── Provided data ──

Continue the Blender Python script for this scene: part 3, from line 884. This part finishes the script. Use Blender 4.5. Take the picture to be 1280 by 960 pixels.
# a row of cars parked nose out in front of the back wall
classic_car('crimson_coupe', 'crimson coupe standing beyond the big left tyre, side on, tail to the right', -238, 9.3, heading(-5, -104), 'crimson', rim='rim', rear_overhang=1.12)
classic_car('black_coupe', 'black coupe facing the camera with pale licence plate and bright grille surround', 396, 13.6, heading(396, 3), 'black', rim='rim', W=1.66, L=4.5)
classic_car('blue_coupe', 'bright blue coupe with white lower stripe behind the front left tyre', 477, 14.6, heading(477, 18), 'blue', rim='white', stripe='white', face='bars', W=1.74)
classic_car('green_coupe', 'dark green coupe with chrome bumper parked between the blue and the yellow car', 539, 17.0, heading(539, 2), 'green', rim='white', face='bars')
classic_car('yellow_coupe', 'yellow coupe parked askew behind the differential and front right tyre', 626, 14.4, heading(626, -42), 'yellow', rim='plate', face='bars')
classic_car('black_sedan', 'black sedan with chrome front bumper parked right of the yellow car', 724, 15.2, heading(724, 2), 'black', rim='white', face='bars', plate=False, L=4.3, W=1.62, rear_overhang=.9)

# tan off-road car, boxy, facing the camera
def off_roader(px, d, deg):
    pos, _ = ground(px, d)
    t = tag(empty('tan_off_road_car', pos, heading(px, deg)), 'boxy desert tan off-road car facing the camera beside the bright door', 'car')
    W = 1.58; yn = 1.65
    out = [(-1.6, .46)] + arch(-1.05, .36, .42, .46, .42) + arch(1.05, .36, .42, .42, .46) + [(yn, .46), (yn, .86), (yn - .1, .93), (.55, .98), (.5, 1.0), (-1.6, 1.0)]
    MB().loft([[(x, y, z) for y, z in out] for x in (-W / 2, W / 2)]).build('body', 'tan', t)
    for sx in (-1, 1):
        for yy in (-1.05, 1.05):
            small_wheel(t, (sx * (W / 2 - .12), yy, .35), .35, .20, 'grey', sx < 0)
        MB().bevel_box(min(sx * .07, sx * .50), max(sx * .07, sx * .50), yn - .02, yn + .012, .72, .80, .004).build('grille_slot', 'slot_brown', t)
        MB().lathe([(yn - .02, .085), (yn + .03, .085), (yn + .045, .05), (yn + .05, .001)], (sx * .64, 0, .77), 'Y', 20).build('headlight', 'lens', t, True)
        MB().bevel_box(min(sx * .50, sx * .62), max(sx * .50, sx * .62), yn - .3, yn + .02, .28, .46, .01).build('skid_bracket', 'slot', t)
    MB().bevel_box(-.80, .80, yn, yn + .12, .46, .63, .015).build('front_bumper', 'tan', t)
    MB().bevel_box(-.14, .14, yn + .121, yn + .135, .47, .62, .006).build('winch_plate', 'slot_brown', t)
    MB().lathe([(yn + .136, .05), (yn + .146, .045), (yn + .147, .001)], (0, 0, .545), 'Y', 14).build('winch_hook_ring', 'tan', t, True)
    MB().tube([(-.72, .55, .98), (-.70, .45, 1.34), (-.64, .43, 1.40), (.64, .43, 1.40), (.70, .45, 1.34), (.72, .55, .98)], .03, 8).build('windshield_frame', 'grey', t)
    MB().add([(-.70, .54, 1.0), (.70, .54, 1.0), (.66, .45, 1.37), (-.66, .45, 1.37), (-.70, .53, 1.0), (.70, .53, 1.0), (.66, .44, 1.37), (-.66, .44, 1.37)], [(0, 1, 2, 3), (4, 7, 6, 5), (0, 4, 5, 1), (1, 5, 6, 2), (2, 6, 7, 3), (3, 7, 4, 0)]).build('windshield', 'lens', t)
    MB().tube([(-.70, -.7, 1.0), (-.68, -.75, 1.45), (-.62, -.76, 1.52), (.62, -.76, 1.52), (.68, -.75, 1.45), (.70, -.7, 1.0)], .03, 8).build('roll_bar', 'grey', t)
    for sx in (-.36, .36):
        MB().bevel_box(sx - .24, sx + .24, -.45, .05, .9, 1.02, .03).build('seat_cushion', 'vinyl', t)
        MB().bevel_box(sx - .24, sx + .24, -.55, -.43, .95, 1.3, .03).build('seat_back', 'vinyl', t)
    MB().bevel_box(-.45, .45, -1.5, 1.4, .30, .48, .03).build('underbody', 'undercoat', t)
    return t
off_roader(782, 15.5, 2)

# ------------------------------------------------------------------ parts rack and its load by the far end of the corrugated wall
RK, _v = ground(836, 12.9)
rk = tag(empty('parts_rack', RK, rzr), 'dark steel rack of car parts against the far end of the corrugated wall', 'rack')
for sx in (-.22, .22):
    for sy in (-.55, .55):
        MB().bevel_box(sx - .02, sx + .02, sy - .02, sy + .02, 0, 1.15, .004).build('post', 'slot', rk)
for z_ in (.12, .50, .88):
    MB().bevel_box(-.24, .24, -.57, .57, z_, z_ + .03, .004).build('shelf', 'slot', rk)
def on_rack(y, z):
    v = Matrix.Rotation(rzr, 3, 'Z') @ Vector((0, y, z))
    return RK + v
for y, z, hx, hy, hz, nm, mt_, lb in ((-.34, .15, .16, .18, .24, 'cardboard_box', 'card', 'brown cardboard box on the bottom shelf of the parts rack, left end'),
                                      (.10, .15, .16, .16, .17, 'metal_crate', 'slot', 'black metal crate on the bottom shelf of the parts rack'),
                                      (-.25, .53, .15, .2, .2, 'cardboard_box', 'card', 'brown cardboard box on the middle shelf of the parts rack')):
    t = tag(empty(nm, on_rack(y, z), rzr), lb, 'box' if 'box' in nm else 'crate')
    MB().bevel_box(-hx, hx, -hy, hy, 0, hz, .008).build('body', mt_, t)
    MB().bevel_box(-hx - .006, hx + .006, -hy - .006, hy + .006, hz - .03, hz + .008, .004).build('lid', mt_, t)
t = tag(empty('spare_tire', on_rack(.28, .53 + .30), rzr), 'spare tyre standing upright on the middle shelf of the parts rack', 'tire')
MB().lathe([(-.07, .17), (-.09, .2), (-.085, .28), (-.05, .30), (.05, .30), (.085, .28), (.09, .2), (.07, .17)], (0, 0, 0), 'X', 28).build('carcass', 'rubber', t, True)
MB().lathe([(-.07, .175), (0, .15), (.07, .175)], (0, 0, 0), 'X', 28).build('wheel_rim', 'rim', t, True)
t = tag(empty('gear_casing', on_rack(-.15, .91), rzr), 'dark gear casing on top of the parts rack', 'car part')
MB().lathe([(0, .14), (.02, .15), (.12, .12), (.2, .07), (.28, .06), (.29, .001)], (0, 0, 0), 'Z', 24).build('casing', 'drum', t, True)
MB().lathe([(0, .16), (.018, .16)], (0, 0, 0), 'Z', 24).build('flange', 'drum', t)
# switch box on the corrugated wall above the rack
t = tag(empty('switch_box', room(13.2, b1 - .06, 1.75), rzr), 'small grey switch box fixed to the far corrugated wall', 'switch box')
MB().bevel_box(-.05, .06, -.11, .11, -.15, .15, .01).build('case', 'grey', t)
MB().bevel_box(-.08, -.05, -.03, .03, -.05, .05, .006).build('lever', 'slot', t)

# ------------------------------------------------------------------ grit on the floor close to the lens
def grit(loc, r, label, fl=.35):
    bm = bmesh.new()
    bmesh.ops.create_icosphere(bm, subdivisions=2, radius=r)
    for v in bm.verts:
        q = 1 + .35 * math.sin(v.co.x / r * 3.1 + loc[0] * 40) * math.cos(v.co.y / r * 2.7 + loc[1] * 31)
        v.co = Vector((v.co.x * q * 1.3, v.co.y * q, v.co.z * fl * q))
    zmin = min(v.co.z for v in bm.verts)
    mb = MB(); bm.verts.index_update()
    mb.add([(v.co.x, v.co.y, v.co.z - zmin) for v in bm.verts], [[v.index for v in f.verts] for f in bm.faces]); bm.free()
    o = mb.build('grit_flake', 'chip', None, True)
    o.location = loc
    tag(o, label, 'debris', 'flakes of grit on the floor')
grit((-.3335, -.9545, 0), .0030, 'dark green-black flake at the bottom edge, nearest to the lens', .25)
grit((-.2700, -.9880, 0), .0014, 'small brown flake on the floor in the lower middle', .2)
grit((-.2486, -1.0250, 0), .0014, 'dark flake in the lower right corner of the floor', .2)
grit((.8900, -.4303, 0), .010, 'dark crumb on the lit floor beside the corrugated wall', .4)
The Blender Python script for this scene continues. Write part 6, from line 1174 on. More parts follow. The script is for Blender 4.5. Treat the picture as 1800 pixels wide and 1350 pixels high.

───

→ Exercise prompt:
Look for lines containing the string "from" and copy them all.

→ Written response:
Continue the Blender Python script for this scene: part 3, from line 884. This part finishes the script. Use Blender 4.5. Take the picture to be 1280 by 960 pixels.
The Blender Python script for this scene continues. Write part 6, from line 1174 on. More parts follow. The script is for Blender 4.5. Treat the picture as 1800 pixels wide and 1350 pixels high.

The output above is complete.